Del destierro a la ficción
En el fin del pasaje escrito que nos llevó desde Chesil Beach hasta Un hombre en la oscuridad, me viene a la memoria el remoto y arrojado viajero, siempre renovado, que en su camino llegó, por fin, a ese lugar situado más allá de lo trascendente. Lugar donde, lógicamente, ya ni mora Dios, ni siquiera un panorama, ni siquiera un desierto, sólo un afecto sin límites, informe, siniestro. Pura angustia.
Desde el ineludible destierro que todos los seres humanos hemos, en principio, de aceptar y sufrir, sólo ese viajero audaz puede llegar a un lugar, una frontera, un límite irremediable que asoma al abismo por el que, sin posibilidad de retorno, se han de precipitar las cenizas fatigadas de su nombre, las hojas apócrifas de su vida, el éxtimo y enigmático deseo que esculpiera y escribiera su cuerpo. Palabras de pasos quietos que, en el arrebato del grito abierto en su voz quebrada, se difuminan sin remedio en el inexorable otoño de los anhelos todos.

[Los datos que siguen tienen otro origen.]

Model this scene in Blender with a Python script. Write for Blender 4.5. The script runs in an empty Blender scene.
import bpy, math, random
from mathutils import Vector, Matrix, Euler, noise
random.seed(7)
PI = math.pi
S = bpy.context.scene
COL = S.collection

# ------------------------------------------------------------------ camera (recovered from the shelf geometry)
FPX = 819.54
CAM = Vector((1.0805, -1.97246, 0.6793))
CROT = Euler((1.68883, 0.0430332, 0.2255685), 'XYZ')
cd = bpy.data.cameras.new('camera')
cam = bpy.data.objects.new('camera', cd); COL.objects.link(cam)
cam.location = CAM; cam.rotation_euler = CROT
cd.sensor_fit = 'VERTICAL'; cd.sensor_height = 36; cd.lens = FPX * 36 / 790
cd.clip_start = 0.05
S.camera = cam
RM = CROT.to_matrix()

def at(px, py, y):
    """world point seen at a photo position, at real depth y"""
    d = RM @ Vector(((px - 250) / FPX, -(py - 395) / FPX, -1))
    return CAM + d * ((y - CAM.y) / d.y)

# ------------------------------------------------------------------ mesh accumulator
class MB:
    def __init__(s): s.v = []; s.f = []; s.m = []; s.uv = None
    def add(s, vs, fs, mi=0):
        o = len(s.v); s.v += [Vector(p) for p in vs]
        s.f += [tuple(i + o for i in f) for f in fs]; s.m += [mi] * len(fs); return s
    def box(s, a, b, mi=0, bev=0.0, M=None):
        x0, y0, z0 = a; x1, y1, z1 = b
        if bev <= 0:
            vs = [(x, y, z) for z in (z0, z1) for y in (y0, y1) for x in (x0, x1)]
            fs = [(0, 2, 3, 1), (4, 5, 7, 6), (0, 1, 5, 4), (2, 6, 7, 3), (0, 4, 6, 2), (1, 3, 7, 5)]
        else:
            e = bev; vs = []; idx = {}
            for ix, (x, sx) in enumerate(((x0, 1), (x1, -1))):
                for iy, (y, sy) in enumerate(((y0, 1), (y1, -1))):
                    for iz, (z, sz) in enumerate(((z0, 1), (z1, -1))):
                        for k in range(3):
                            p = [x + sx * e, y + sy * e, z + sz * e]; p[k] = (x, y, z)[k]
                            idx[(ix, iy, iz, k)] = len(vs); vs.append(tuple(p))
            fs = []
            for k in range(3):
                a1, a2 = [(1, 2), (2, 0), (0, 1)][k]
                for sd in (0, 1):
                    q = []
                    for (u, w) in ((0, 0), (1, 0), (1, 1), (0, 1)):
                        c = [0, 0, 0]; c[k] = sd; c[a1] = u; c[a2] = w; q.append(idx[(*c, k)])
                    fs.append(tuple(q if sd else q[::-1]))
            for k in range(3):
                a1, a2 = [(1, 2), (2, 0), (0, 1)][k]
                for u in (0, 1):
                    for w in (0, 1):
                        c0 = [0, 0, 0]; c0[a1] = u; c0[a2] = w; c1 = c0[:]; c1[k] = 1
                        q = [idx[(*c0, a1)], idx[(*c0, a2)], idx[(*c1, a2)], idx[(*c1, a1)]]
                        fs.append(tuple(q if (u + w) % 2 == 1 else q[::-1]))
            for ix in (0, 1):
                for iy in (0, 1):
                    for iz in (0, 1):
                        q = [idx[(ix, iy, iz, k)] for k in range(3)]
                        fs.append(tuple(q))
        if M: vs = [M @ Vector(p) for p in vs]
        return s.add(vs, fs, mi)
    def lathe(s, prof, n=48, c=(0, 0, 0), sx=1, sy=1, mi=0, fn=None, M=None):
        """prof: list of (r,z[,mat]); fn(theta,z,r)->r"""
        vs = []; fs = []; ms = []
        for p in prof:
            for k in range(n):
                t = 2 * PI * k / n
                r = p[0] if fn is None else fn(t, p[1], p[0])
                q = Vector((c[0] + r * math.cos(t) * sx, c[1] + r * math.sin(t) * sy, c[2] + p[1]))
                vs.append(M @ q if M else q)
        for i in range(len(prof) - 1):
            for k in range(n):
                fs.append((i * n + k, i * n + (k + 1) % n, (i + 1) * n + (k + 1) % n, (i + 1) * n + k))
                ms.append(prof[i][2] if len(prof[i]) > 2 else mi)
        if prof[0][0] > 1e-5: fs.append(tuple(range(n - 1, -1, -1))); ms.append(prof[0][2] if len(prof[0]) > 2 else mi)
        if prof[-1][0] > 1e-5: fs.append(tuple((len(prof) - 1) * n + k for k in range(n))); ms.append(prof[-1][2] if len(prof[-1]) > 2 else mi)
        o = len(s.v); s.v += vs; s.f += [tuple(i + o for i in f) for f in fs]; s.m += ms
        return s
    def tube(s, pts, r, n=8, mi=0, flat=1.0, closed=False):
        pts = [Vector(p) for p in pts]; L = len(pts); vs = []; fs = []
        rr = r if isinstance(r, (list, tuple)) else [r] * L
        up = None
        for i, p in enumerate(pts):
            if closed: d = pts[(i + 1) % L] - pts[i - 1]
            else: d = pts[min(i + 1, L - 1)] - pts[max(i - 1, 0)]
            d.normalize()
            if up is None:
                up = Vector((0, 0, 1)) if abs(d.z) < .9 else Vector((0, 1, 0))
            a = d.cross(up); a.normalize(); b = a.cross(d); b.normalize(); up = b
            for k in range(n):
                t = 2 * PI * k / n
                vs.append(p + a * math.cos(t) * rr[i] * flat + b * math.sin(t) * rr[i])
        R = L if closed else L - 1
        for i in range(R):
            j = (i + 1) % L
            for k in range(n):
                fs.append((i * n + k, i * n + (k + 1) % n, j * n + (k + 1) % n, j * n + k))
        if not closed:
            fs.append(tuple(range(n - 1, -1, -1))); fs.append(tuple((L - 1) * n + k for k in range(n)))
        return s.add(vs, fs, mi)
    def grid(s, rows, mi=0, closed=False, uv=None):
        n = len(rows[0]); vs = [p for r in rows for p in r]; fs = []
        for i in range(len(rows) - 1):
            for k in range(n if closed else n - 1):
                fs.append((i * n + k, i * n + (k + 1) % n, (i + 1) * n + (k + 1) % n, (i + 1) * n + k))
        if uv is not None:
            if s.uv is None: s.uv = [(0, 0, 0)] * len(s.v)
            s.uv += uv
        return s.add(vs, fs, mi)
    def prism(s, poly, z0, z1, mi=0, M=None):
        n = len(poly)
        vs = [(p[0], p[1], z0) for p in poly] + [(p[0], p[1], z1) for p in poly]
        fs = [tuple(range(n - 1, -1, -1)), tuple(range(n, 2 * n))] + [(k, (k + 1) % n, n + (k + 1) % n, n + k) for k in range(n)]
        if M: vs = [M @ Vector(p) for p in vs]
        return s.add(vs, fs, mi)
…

Ya la mirada, entonces, ni alcanza la memoria de las calles recientes. Pasan y pasan las nubes antiguas, pasan y pasan pesadas y tristes. Repentina, una lágrima melancólica, como pingo de lluvia retenido en la ventana de un día gris, asoma el lamento de no se sabe qué ausencia. Pesa el alma como un dolor mudo, pesa el alma como una inmensa y vacía página blanca.
Es el límite, la frontera en la que se insinúa seductora la indisolubilidad entre la verdad y la ficción, la esencia y la apariencia. Lugar que se ofrece como morada para el poeta, para el creador, para el artista. Es la frontera que escondía, como tesoro inexplorado, un segundo nacimiento, el sentido futuro del más audaz de los viajes: La ficción. Una vida propia, una palabra propia. El viajero, por fin, la habrá de reconocer surgiendo de su silencio, ese vacío que tuvo la fortuna de saber crear.
Regresó del agotador destierro para volver a la infancia, ahora totalmente suya. Tras la ventana, el paisaje asoma ausente a su mirar. Proemio donde los silabarios juegan a soñar runrunes vagos, lejanías de extraños decires, palabras de ojos cerrados, palabras sin cosas, que como un eco impaciente se precipitan desde las ignotas cavernas del cuerpo. Se cierran los ojos para soñar y se mueven a su antojo las palabras. Sueña viajero, sueña los lienzos antiguos que tus ojos infantes pintaron, sueña los cantos rodados que han de morar tu cauce desierto, queda solo, en esta hora silenciosa, en esta incomprensibilidad de todo soñadora de palabras que te habiten.